Cook Computing

Functional Objects Dylan

February 11, 2003 Written by Charles Cook

Ted Leung's blog entry about the programming langauge Dylan (via Chris Double) prompted me to look at the Functional Objects site. Dylan has only been vaguely lodged in my mind as an "infix version of Lisp" and a language/development environment that was canned by Apple a few years ago, so it was interesting to read a bit more about it. The article Beyond Java?, which compares Dylan with Java, is worth reading because the comparisons also work with C#. Dylan has features such as MI, multi-dispatch, no casting, and macros which are all missing from both Java and C# (the macros being real macros in the Lisp sense and not C-style macros).

I get the impression that Dylan is a considerably richer language than Java or C# yet is claimed to be just as efficient as those languages. From my experiences with Lisp and Scheme I think the prefix style with lots of brackets is always going to put off a majority of developers so maybe something like Dylan with its more conventional-looking syntax could have been a success. Paul Potts certainly thinks so in his Apple Dylan Eulogy:

Dylan was, in part, an attempt to build a bridge between static language users and the dynamic language community. The Cambridge team wisely understood that C programmers would be generally unwilling to convert to a parenthesized, prefix syntax: for this reason, Dylan was given a Pascal-like syntax. Programmers who have used Lisp generally come to feel comfortable with it; I've used Scheme enough now to feel be somewhat accustomed to the style, but I will probably always prefer a non-Lispy syntax. Computer science types can say "that's just syntax; it is irrelevant," but in fact many barriers to language adoption are cultural and practical, not technical.

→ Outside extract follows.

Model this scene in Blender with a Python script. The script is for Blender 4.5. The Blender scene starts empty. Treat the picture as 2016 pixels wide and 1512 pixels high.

It seems to be possible, to this day, to graduate from a computer science program having learned either the idioms and scenery of the Lisp/Scheme world, or the rules and scenery or the C/C++/Java/C# world, but not both. We just generally aren't willing to venture into each other's alien landscape. The static language community continues to make marginal improvements to its languages, not realizing the improvements they are discovering are they are discovering are twenty or more years old. But that is the subject for some ranting another day.

This is certainly true if you have not studied Computer Science, in which case you have probably only learnt languages such as C++, Java, or even only VB, and may have developed a fairly blinkered view of programming languages in general. I know this applies to me and which is why Im finding languages such as Lisp and Scheme so fascinating. To take a simple example, if youve only worked with C++ or Java you may not be aware that the single dispatch mechanism of these languages is a subset of the multiple-dispatch mechanism that some other languages have.

Its difficult to say for sure whether being familiar with a wider range of languages actually helps you design and implement better Java or C# programs. My feeling is that being more aware of the limitations of these languages does help: seeing things from a broader perspective improves understanding and in the same way that Patterns enhance the way you think about design problems, knowledge of a wider range of languages gives you more concepts to work with, even if you cannot directly use some of the techniques with the language you are working with.